Posted July. 02, 2014 07:26,   

한국어

The Japanese government decided to tolerate exercising the right to collective self-defense by reinterpreting the Constitution at the Cabinet meeting chaired by Japanese Prime Minister Shinzo Abe on Tuesday. The Cabinet decision allowed Japan to strengthen its military role around the world, breaking with the post-war scheme based on the pacifist post-war constitution. Japan’s self-defense forces transformed themselves into national defense forces and can be engulfed in a battle against a hostile country, if necessary within the framework of the U.S.-Japan alliance. As a follow-up, the Abe administration plans to revise related laws in the interim parliamentary session in September and the Guidelines for U.S.-Japan Defense Cooperation in December

The right to collective self-defense allows a country to fight back if its ally is attacked by a third party, even though the country is not attacked directly. The rights are each country’s sovereign rights and recognized by the United Nations Charter. Until now, Japan had the right to collective self-defense like other countries but was not able to exercise the right. It unbarred the gate by using an expedient of reinterpreting the Constitution at the Cabinet meeting. This generated mixed reactions in Japan.

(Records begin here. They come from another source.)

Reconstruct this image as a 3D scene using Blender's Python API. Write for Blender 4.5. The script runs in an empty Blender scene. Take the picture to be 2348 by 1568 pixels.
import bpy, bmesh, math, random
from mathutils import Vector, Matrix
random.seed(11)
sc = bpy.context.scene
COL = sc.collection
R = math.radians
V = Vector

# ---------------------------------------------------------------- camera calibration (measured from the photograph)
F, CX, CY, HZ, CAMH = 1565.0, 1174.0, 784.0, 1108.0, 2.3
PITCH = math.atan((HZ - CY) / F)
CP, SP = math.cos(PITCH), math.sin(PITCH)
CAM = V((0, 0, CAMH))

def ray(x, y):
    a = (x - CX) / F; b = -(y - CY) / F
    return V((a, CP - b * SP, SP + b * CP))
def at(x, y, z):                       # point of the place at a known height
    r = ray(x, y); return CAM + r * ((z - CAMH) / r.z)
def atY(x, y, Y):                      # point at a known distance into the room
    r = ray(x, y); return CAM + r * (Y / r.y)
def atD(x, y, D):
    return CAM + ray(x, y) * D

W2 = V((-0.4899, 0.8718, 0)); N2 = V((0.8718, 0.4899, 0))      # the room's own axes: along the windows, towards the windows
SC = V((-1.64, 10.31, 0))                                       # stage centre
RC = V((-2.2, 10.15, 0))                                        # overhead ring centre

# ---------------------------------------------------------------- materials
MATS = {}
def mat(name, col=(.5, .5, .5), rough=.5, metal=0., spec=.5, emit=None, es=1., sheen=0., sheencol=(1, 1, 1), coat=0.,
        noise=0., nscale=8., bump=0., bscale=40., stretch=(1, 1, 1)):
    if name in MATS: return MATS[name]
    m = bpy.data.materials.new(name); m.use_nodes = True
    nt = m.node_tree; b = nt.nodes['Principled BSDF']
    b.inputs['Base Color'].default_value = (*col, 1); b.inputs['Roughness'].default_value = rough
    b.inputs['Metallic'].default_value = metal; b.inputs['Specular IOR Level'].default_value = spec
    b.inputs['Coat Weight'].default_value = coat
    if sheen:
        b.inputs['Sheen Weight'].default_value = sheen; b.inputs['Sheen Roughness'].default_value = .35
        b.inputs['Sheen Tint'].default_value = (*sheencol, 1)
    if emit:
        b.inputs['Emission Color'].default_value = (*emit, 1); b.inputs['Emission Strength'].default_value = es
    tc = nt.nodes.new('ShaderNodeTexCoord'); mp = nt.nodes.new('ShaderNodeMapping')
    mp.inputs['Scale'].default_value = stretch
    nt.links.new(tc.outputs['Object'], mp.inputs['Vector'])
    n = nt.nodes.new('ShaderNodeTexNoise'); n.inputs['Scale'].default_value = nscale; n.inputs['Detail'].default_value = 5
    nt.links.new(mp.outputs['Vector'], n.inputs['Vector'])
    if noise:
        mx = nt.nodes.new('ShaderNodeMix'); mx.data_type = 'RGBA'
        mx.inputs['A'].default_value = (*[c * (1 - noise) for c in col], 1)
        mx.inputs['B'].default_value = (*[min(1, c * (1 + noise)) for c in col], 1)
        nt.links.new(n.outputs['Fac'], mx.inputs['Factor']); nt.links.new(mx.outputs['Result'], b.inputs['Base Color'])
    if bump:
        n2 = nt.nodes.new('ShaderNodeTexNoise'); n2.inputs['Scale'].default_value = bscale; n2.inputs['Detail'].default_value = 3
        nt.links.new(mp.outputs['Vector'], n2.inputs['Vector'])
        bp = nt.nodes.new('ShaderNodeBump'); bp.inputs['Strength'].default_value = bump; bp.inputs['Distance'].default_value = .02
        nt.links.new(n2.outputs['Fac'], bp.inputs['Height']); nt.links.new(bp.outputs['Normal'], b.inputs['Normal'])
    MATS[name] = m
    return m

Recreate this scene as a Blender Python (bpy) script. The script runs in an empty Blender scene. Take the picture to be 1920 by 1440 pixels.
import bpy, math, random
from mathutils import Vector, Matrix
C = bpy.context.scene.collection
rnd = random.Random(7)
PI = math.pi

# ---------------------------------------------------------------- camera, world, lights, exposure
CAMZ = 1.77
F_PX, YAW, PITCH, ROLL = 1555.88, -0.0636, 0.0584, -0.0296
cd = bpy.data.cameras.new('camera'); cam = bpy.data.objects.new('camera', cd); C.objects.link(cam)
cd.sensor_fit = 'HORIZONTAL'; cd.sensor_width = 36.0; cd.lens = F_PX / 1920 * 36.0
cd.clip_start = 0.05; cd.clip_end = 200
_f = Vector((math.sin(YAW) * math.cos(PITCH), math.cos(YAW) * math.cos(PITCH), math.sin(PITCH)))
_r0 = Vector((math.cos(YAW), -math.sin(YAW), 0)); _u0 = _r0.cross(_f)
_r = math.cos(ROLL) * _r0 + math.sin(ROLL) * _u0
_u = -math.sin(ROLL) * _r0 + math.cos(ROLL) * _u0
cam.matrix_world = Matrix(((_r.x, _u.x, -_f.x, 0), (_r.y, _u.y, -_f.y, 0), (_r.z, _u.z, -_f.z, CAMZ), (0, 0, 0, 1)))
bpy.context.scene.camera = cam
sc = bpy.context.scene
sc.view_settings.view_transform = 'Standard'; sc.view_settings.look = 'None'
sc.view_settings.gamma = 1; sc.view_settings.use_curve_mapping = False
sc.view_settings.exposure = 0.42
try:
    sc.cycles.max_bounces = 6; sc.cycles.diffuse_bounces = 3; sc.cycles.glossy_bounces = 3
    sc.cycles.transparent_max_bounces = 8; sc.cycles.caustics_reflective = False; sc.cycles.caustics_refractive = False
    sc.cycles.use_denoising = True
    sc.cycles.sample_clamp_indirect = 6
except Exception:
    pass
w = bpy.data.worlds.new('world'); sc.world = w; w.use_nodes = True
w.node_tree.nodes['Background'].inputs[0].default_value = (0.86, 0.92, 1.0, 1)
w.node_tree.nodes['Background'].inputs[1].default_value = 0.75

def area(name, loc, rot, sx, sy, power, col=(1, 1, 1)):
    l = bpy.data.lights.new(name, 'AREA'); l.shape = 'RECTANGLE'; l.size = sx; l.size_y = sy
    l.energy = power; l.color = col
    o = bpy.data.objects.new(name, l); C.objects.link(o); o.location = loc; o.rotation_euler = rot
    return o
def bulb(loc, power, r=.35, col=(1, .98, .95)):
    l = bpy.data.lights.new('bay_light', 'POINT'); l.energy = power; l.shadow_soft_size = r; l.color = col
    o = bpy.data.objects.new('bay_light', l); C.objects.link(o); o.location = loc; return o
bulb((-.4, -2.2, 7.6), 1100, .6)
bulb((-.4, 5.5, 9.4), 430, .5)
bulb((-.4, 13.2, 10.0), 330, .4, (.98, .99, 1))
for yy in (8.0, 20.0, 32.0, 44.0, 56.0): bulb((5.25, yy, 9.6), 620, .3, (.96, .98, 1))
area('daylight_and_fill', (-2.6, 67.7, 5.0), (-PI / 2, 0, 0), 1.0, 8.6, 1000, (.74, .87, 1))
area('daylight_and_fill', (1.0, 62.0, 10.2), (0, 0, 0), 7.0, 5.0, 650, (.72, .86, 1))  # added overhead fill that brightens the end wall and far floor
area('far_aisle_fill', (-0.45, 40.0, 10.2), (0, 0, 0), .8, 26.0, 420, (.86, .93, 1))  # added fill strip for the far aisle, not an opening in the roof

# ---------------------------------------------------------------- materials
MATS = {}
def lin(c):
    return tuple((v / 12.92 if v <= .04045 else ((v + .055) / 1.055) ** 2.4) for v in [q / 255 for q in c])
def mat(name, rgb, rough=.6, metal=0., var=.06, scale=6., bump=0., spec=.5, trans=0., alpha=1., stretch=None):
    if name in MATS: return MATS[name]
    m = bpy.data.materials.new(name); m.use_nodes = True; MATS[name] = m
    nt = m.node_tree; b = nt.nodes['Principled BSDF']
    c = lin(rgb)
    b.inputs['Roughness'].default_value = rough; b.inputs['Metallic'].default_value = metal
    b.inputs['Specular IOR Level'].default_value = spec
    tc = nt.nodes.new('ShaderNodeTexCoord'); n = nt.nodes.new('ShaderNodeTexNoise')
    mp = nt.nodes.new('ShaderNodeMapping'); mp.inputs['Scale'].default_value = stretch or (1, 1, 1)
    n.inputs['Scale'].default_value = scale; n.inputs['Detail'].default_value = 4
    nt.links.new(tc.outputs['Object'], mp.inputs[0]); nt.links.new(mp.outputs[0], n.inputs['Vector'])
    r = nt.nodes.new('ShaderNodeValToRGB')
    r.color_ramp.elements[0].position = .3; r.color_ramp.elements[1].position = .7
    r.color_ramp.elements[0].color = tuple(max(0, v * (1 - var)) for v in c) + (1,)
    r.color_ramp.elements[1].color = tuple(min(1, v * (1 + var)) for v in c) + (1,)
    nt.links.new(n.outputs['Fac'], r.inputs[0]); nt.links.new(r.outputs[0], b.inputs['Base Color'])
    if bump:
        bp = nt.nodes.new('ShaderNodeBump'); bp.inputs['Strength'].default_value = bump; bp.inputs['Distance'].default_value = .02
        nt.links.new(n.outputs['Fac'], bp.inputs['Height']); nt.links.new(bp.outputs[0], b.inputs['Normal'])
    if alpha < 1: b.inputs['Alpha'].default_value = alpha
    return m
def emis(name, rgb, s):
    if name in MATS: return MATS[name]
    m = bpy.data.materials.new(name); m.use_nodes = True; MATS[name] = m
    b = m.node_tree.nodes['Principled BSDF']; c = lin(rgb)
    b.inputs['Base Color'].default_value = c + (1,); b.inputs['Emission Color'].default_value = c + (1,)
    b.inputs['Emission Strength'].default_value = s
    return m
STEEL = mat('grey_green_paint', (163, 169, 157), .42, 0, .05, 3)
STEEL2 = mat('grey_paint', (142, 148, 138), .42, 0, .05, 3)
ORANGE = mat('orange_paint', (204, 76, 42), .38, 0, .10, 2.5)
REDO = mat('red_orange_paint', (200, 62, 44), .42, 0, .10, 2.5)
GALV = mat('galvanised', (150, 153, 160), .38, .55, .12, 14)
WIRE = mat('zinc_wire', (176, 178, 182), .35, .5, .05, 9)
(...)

While China protested Japan’s exercise of collective self-defense, the U.S., the EU, the ASEAN, Australia, and Russia supported it. It is true that the stronger alliance between the U.S. and Japan can increase deterrence against North Korea’s provocations. The South Korean government issued a theoretical comment, saying, “Japan’s exercise of collective self-defense should be made transparently.”

Although Japan cannot be blamed for being the revival of militarism, it has something that we need to worry about. Tokyo said, “The self-defense forces will not enter South Korea without the consent of South Korea.” However, it did not give a clear answer whether to send the self-defense forces in case of an emergency in North Korea. An agreement among Korea, the U.S. and Japan is needed to prevent the Japanese self-defense forces from landing on the Korean Peninsula including North Korea without the explicit consent of South Korea.

South Korea and China do not readily accept Japan’s decision because the Korean Peninsula and China were under the Japanese colonial rule and Japan is still reluctant about showing regrets about anti-humanitarian war crime such as comfort women. As Japan’s exercise of collective self-defense is a given, Tokyo should not make its neighbors concern and exercise it in a transparent manner to bring peace and stability to the region. Seoul should not stay complacent about potential risk in tolerating the exercise of collective self-defense, but needs to have a balanced view.